O geziden beri, Ecevit'i daha yakından tanıdığımı düşünüyorum.
Önceki gün öğleye kadar evinden çıkmadığını öğrenince yeni bir krizde yine bir muhasebeye oturmuş olabileceği ihtimali geldi aklıma...
Tıpkı 12 Mart'ta İnönü'ye karşı aday olurken, 1974'te Kıbrıs'a müdahale ederken, 12 Eylül'de CHP liderliğinden çekilirken olduğu gibi...
Önceki gün de sağlığı dillerde gezerken ve istifası istenirken yine Tagore'un, Bengalce mısralarla Tanrı'yla sohbet ettiği Gitanjali'yi okumuş olmalıydı; özellikle de 37. bölümü:
"Öyle sanıyordum ki, iktidarımın son sınırında seyahatim nihayete ermişti. Önümdeki yol kapanmış, azığım tükenmiş ve sessiz karanlıkta yerleşmek zamanı gelmişti".
Bunlar, "yolun sonunu" bildiren satırlar...

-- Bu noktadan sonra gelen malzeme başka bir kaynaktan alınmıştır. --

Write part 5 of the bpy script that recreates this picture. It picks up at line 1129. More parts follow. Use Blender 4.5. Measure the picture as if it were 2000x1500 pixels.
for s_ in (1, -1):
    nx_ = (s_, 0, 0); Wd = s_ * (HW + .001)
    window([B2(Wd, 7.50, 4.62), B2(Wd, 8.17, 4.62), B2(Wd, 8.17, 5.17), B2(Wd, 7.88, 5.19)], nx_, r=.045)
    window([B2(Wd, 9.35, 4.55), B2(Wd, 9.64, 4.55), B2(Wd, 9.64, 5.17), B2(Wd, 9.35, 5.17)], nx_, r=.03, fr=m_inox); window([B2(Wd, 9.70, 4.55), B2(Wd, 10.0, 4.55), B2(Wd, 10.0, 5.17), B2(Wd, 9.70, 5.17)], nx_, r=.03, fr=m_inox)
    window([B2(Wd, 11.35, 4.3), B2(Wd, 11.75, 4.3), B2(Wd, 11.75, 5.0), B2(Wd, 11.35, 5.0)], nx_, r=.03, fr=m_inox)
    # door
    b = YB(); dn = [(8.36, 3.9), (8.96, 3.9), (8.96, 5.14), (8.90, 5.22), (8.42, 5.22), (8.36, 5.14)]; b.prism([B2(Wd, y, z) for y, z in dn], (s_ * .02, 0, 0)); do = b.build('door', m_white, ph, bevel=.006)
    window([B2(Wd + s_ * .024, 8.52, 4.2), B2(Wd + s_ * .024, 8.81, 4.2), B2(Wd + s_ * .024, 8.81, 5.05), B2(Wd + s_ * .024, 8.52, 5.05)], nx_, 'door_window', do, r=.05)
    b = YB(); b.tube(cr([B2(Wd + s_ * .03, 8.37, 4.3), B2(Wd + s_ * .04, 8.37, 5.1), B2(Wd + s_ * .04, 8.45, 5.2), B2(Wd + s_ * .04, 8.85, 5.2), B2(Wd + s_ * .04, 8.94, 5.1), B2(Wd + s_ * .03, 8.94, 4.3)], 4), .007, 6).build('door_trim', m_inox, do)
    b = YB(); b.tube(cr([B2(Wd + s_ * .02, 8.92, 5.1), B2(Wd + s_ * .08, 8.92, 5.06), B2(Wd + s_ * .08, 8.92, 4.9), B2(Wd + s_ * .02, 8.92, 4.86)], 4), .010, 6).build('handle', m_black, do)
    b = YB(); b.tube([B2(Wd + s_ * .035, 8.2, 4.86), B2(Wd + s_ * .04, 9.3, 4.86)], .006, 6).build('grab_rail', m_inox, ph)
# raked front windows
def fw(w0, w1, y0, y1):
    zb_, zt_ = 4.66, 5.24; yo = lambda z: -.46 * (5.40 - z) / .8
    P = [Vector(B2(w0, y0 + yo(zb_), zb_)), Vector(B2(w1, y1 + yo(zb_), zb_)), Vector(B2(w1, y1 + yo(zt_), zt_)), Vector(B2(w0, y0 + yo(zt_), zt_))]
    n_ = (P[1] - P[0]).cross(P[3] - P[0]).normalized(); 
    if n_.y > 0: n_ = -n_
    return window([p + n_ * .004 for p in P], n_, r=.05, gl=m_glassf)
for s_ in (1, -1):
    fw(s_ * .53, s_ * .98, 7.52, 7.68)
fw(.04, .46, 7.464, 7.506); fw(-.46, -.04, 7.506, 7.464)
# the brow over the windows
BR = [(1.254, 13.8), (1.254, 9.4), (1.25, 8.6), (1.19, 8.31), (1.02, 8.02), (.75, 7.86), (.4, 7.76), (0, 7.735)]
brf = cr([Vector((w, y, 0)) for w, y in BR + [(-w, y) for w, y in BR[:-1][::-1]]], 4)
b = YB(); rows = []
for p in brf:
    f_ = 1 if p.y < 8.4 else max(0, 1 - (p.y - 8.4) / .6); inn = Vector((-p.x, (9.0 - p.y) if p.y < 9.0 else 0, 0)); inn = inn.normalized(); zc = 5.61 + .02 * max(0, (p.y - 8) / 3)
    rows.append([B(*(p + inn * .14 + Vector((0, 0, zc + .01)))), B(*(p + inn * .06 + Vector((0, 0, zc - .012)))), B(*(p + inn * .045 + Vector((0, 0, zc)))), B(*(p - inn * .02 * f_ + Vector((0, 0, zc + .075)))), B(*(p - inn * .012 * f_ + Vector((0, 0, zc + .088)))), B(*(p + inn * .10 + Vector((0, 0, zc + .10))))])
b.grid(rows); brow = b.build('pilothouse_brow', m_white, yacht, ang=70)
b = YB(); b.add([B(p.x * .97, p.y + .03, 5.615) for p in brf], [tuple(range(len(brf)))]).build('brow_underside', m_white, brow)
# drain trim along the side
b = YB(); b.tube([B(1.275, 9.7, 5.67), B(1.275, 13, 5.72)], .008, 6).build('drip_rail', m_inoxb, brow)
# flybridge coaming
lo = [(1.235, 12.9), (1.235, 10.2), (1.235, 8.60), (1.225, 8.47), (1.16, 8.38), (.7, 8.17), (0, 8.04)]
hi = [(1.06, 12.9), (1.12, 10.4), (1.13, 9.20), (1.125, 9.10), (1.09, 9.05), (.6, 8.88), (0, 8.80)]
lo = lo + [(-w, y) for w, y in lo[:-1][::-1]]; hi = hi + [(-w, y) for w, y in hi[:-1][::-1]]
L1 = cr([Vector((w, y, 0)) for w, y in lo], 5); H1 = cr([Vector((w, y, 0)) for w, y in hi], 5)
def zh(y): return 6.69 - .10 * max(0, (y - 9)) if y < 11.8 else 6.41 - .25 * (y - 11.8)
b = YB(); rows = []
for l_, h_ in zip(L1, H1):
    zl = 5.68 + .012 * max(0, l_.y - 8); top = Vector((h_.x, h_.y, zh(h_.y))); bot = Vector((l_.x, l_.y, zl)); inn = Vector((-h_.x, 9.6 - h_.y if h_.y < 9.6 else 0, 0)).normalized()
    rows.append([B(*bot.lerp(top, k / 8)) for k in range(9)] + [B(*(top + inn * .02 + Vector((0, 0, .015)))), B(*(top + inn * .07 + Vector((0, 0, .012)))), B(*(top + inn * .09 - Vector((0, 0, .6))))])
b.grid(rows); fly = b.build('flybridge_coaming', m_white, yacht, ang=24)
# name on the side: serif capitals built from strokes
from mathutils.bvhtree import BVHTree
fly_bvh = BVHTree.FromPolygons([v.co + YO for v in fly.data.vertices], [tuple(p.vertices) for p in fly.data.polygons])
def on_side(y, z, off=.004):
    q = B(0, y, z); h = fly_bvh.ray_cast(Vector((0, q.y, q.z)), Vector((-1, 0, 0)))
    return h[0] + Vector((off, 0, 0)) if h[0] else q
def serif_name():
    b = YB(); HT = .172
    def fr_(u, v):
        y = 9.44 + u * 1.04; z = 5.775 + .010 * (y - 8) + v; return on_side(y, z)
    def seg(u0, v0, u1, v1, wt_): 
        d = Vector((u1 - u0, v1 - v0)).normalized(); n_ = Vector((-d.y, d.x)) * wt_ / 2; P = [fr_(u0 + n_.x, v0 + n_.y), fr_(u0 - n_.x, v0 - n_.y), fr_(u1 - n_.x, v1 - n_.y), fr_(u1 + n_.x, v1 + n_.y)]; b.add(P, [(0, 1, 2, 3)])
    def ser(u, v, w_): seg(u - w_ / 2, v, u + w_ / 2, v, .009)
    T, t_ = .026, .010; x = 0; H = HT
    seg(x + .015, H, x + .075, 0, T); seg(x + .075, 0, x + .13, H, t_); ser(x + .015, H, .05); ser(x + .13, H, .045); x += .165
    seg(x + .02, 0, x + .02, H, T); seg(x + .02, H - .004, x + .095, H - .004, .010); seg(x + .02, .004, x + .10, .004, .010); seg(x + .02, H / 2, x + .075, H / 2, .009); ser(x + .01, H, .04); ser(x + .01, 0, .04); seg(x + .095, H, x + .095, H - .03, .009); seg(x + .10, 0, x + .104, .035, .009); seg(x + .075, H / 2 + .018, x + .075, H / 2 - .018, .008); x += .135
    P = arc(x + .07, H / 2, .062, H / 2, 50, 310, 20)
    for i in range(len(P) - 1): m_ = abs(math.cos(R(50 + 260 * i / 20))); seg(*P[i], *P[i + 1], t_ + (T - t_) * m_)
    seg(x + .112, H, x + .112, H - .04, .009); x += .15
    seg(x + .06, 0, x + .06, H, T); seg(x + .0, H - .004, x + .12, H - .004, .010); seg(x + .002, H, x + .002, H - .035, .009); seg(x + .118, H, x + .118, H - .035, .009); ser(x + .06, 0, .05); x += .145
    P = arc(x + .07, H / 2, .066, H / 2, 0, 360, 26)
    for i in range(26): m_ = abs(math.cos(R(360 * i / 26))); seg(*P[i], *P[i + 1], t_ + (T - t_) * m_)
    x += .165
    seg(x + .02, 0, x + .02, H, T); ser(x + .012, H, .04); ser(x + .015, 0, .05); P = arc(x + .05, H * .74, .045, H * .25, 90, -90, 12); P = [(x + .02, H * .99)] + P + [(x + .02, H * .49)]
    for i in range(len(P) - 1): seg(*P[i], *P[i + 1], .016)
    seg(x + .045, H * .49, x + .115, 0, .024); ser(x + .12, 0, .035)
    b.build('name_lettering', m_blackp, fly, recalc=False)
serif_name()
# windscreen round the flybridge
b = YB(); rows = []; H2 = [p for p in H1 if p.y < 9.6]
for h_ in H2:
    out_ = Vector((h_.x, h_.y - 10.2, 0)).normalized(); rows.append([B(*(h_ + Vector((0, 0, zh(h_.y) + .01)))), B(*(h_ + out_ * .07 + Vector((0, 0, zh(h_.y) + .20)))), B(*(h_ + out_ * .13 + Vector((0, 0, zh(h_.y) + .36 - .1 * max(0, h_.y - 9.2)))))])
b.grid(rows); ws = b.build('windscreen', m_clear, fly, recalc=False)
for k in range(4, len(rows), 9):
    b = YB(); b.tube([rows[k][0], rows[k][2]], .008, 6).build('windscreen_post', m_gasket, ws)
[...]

Lakin burada bitmiyor. Hemen ardında hayati bir cümle daha var:
"Ama anlıyorum ki (Tanrım), sen bende hiçbir son beklentisinde değilsin".

* * *

Önceki gün, "Ecevit istifa eder mi" diye soran dostlarıma "Asla" demiş ve iddiaya girmiştim.
Güvencem Tagore'du.
Dün grupta, istifasını isteyenlere meydan okuyan Ecevit, Tagore'un dilinden konuşuyordu.
Artık 75'i aştığından ve sağlığının bozulduğundan söz edenlere küçük bir hatırlatma yapayım:
Siyasetteki "gurusu" İnönü tam 87 yaşında veda etmişti partisine...
Ecevit'te bir "son beklentisi"nde olanlar, bu olasılığı da dikkate alarak plan yapsınlar.